Joe Biden en Europe a voulu tourner la page Trump. Il a tout fait pour séduire les Européens, tant à Bruxelles qu’avec nombre de rencontres bilatérales marquées par un ton apaisé et conciliant. La traditionnelle posture de chef du monde libre que les présidents américains aiment à adopter a plané sur un voyage quasi-triomphal. Renvoyant aux oubliettes les conflits commerciaux, le président des Etats-Unis a rendu hommage à l’Union européenne et il a su prononcer les mots espérés par les uns et les autres, notamment en réaffirmant la clause de défense mutuelle de l’article 5 de la Charte atlantique. Il a démontré une préparation fine et ajustée de ce déplacement, qui doit beaucoup à son Secrétaire d’Etat Antony Blinken.
Son entrevue genevoise avec le président russe lui a, quant à elle, permis, de manière très concrète et pragmatique, de fixer des limites claires aux provocations incessantes du Kremlin, notamment dans le cyberespace.
Le sommet de l’OTAN qui la précédait a été l’occasion de quelques évolutions remarquables. Un communiqué de 79 paragraphes (!) a décliné les positions de l’Alliance sur tous les grands dossiers de politique internationale, de la Corée du Nord à l’Amérique latine. C’est là, on le sait, une tentative habituelle, d’étendre le champ de compétence de l’organisation. Mais les Européens se sont trouvés de facto embarqués en Asie. Certains y sont déjà, comme la France riveraine du Pacifique par ses territoires lointains, qui y croise dans les mers avec les Britanniques au nom de la liberté de navigation ; d’autres se sont montrés plus sensibles à la politique de Washington, envers la Chine une fois rassurés quant à la protection américaine en Europe.
Au nom du combat pour les libertés, l’Amérique prend le risque de ressusciter les souvenirs de la guerre froide dans son souci de conserver le leadership mondial et on comprend que cette politique sera, pour longtemps encore, celle de toute administration américaine.

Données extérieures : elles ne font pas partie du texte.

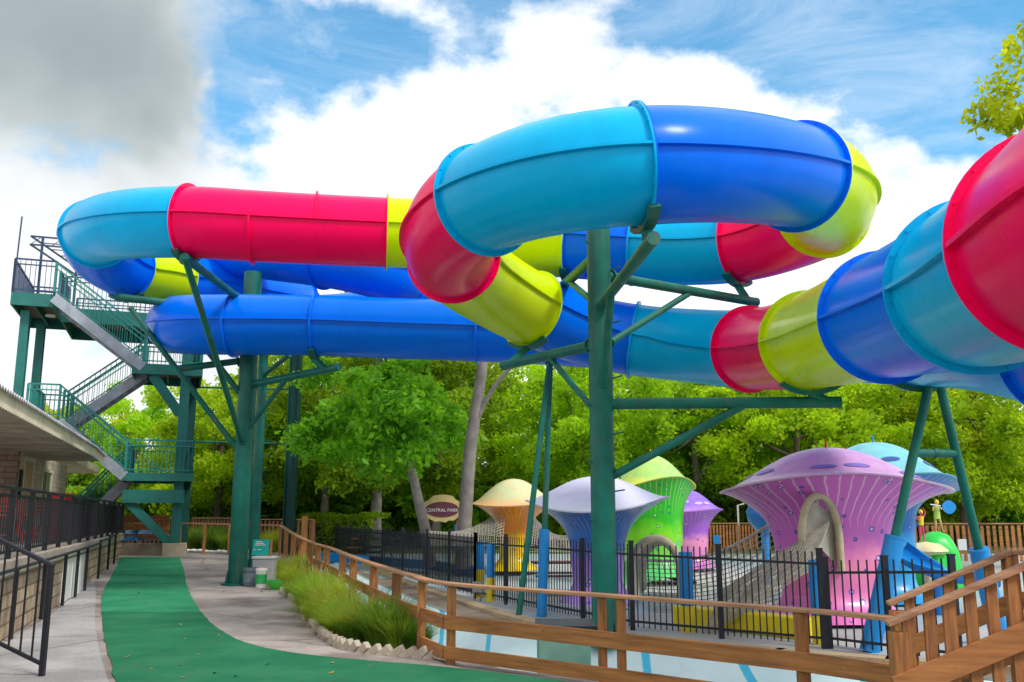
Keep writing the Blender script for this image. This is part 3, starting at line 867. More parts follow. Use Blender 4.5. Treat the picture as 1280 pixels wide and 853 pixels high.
# fence run at the back of the walkway, bed behind the columns
def rail_fence(label, pxs, z_top_extra=.86, boards=3, plate='post'):
    P = [Vector((p[0], p[1], 0)) for p in pxs]
    root = thing('wooden_fence', label, 'fence', P[0])
    return root, P
a0, a1 = UY(351, 657, 31.1), UY(226, 654, 31.8)
bf = thing('wooden_fence', 'low brown rail fence behind the grass bed at the foot of the stair tower', 'fence', (a0.x, a0.y, .33))
mb = MB(); ribbon(mb, [a0, a1], .08, .05); part('handrail', mb, WOODT, bf)
for k in range(5):
    q = a0.lerp(a1, k/4); mb = MB(); mb.box((q.x, q.y, (q.z+.33)/2), (.08, .08, q.z-.35)); part('post', mb, WOODZ, bf)
def picket_fence(label, A, B, z0, h, mat=WOODX, mat2=WOODZ, gap=.18, wdt=.10, seg=2.4, cap=True):
    A, B = Vector(A), Vector(B); L = (B-A).length; d = (B-A).normalized()
    root = thing('picket_fence', label, 'fence', (A.x, A.y, z0))
    ns = max(1, round(L/seg))
    for i in range(ns + 1):
        q = A.lerp(B, i/ns); mb = MB(); mb.box((q.x, q.y, z0 + h/2), (.12, .12, h)); part('post', mb, mat2, root)
    for i in range(ns):
        p, q = A.lerp(B, i/ns), A.lerp(B, (i+1)/ns); mb = MB()
        nrm_ = Vector((-d.y, d.x, 0)) * -.05
        n_ = int((q-p).length/gap)
        for k in range(n_):
            c_ = p.lerp(q, (k+.5)/n_) + nrm_
            mb.bar(Vector((c_.x, c_.y, z0+.06)), Vector((c_.x, c_.y, z0+h-.06)), .022, wdt, up=Vector((d.x, d.y, 0)))
        part('picket_panel', mb, mat, root)
        if cap:
            mb = MB(); mb.bar(Vector((p.x, p.y, z0+h)), Vector((q.x, q.y, z0+h)), .14, .04); part('handrail', mb, WOODT, root)
    return root
f1 = UY(120, 642, 40); f2 = UY(236, 643, 39.2); f3 = UY(292, 650, 38)
picket_fence('dark brown picket fence running behind the stair tower', f1, f2, .4, 1.15, WOODD, WOODD)
picket_fence('dark brown picket fence sloping down before the clipped hedge', f2 + Vector((.2,0,0)), f3, .4, 1.1, WOODD, WOODD)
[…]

Les Européens vont donc très vite se trouver confrontés à un dilemme brutal envers la Chine: les valeurs qu’ils incarnent passeront-elles après leurs intérêts commerciaux ou l’engagement pour les libertés doit-il primer sur les profits du moment ?
L’Union européenne se montre de plus en plus déterminée à manifester son opposition aux régimes autocratiques et elle s’est dotée en décembre 2020 d’un nouvel instrument de sanctions pour promouvoir sa conception des droits de l’Homme.
L’évolution de la politique chinoise risque de ne pas lui laisser beaucoup de choix. La répression au Tibet, au Xinjiang ou à Hong Kong, le mépris du droit international, dans l’ancienne colonie britannique comme en mer de Chine, son attitude au Conseil de sécurité, où elle vote le plus souvent avec la Russie, ses ambitions africaines peu appréciées sur place, ses prétentions militaires bien suspectes, font de la Chine toujours communiste un adversaire idéologique dont les relations avec l’Europe ne peuvent que se dégrader.
En Asie, les alliés des Européens restent bien le Japon, l’Inde, l’Australie, la Corée ou le Vietnam, les mêmes que les Américains !
Si la Chine continue à ne pas respecter le droit international et à contester les fondements des droits universels, tout en revendiquant la première place dans le monde, les Européens ne pourront pas longtemps se montrer complaisants et préférer le commerce avec la plus grande dictature résiduelle de la planète. Ils n’auront pas d’autre choix que de se coaliser avec les grandes démocraties pour défendre une conception de la liberté à laquelle aspire toute personne humaine et pour promouvoir le modèle de l’Etat de droit, le contraire de la dictature d’une minorité. Ce sera alors le triomphe de l’OTAN.